Baraj sorusu: Türkiye, kamu kaynaklarını yabancıya satışta kaçıncı sıradadır?
Baraj sorusu : Türkiye, kamu kaynaklarını yabancıya satışta kaçıncı sıradadır?
Yazar: Aman Allahım! Bu vatanın başına gelenler aklıma geldikçe sitresslerim depreşiyor.. İktidarların vecizeleri saf ve masumiyetini hala koruyabilmiş halkın ar damarlarına yönelik çatlatmaya yönelik hareketler içeriyordu;
" Ben zengini severim, benim memurum işini bilir, (boğaz köprüsünü kastederek) sattırırım" larla başlayan.. “Türkiye’de KİT’ler her dört günde, bir trilyon lira zarar etmektedir. Bu kurumları yıkmak zorundayız.

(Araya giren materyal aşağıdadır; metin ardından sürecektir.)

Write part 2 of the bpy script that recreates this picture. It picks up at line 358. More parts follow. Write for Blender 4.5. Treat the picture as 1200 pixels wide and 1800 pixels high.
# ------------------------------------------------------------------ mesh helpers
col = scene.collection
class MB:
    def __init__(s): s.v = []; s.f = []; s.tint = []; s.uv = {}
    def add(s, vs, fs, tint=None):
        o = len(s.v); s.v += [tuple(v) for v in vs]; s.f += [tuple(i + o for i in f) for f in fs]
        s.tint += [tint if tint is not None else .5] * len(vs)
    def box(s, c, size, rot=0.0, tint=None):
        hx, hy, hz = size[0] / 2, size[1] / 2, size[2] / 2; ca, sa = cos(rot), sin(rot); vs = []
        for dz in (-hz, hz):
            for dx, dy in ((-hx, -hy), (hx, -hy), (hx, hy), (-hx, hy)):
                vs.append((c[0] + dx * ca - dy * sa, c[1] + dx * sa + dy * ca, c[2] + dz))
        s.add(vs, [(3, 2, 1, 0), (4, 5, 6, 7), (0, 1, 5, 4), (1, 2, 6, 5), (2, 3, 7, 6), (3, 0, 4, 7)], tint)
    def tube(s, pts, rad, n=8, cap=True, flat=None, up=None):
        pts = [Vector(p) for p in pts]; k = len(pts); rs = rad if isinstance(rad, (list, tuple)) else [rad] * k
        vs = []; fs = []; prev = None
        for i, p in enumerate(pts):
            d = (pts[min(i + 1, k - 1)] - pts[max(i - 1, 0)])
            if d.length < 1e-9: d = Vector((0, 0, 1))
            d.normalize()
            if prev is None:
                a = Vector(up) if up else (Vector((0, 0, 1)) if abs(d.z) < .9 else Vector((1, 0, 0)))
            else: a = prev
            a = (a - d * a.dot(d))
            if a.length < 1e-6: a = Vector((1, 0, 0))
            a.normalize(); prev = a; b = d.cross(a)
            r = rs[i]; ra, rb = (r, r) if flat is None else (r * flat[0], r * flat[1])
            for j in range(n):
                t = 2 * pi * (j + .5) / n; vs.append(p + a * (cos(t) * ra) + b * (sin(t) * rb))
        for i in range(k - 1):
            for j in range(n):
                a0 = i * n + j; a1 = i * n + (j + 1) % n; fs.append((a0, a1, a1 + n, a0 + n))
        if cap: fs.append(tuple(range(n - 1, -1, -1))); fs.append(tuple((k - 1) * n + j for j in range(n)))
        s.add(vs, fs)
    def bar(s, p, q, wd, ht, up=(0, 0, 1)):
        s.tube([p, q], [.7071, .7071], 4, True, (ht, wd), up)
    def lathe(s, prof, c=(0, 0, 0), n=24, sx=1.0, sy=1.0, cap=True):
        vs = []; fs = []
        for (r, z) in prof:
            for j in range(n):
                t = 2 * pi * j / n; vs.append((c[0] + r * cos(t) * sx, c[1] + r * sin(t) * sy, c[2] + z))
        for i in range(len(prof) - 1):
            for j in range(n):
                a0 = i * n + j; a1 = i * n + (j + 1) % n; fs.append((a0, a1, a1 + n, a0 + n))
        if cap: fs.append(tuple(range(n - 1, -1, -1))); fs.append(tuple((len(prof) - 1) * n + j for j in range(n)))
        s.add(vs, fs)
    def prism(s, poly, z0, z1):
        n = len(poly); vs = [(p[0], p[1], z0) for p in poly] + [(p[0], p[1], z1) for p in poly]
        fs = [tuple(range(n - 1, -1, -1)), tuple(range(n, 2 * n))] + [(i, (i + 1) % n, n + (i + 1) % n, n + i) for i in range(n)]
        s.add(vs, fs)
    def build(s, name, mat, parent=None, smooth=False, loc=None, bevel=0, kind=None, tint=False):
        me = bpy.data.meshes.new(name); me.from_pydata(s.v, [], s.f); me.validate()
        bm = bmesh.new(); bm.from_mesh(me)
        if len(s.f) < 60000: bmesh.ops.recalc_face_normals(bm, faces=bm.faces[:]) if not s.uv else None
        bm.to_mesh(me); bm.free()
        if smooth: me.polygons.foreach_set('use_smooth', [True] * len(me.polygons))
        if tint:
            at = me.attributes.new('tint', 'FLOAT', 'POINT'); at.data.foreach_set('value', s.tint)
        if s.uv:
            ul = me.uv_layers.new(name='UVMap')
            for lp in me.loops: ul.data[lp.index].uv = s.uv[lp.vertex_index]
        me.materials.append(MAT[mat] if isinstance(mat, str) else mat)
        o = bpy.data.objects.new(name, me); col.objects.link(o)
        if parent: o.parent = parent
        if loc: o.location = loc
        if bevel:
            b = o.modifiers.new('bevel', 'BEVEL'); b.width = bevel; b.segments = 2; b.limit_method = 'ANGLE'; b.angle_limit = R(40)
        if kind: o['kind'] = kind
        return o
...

Eğitimin önünü açmak için, daha iyi sağlık hizmeti sunmak için buna mecburuz. Türkiye’de herşey devletin egemenliği altında. Kendi bölgesinde son sosyalist devleti yıkacağız. Çocuklarınıza, biz onu yıktık diyeceksiniz” diye devam eden ve en son da "Özelleştirme yapmazsak halka ihanet etmiş oluruz… Erdemir’i yabancılara söz verdim, yerli firma olmaz!" gibi ülke başbakanlarının ağızlarından çıkan bu laflarla! sözde yeni Türkiye'nin tüm kamu varlıklarını özelleştirmenin tarihini yazdılar.. İçeride ve dışarıdaki simsar destekçilere peşkeş çekilen kamu iktisadi teşekküllerinin içindeki mallar hurdaya, ballı arazileriler de rezidanslara dönüştürüldü..
Bu, rantları yedi göbek sülalelerine yetip de artacak pis bir sermaye birikimine yol açtı. Hali hazırda ülkenin belini doğrultamamasının yegane sebeplerinin birisi de budur.
Biz okullarda ülkemizin yerli malı haftalarını kutlayan, kitaplarda yurdumuzun kendi kendine yeten nadir devletlerinden biri olduğunun idrakiyle yetiştik.. Şeker pancarımızın yerini ne idüğü belirsiz bidonla gelen sıvılar, seka kağıdımızın yerini dolarla alınan balyalar aldı.. Hayvancılığımız ithal samanla can çekiştirildi, İsrail'den gelen hibrit tohumla tarımın köküne kibrit suyu döktüler..
Çizer: Hocam sokaktaki vatandaşın bile dile getirdiği "sosyal çürüme" lafında; bu planlı çökertme harekatının içimizdeki satılmışlara uzanan bir feveranı yok mu?
Yazar: Var var olmaz mı.. Güya slogan " Her mahalleden bir milyoner çıkacak" tı! şu an geldiğimiz nokta tüm mahalle oldu sana "zibil-yoner" Herkeste bir yarın kaygısı, bir kısım beyni uyuşturulmuş gençlik elde avuçta ne varsa basıyor sanal kumara, kısmi kızlarımız orasını burasını canlı yayında açarak lüks yaşamın kötü yollarına düşüyor.. Ahlak enkaz altında kaldı maalesef kırıntısına rastlamak mutluluk hormonu salgılatacak düzeyde..
Çizer: Bana verdiğiniz espriyle resmen " Fakirliğin karikatürünü çizebilir misin" dediniz. ben de köpeğin sakin ama sinirli bir şekilde ağızındaki kemiğe sıkı sıkı sarılmasını vermeye çalıştım. Yalnız aynı zamanda, köpeğimizin dostane ve sadık olduğunun bilincinde sahibinin yakarışlarını da dikkate alarak karar aşamasında oluşunu da verebilmiş miyim hocam?
Yazar: Allah iyiliğini versin, ne diyeyim:)
(Not : Başlıktaki sorunun cevabı; Dünya beşten büyük fakat biz bu konuda dünyada 5.yiz!)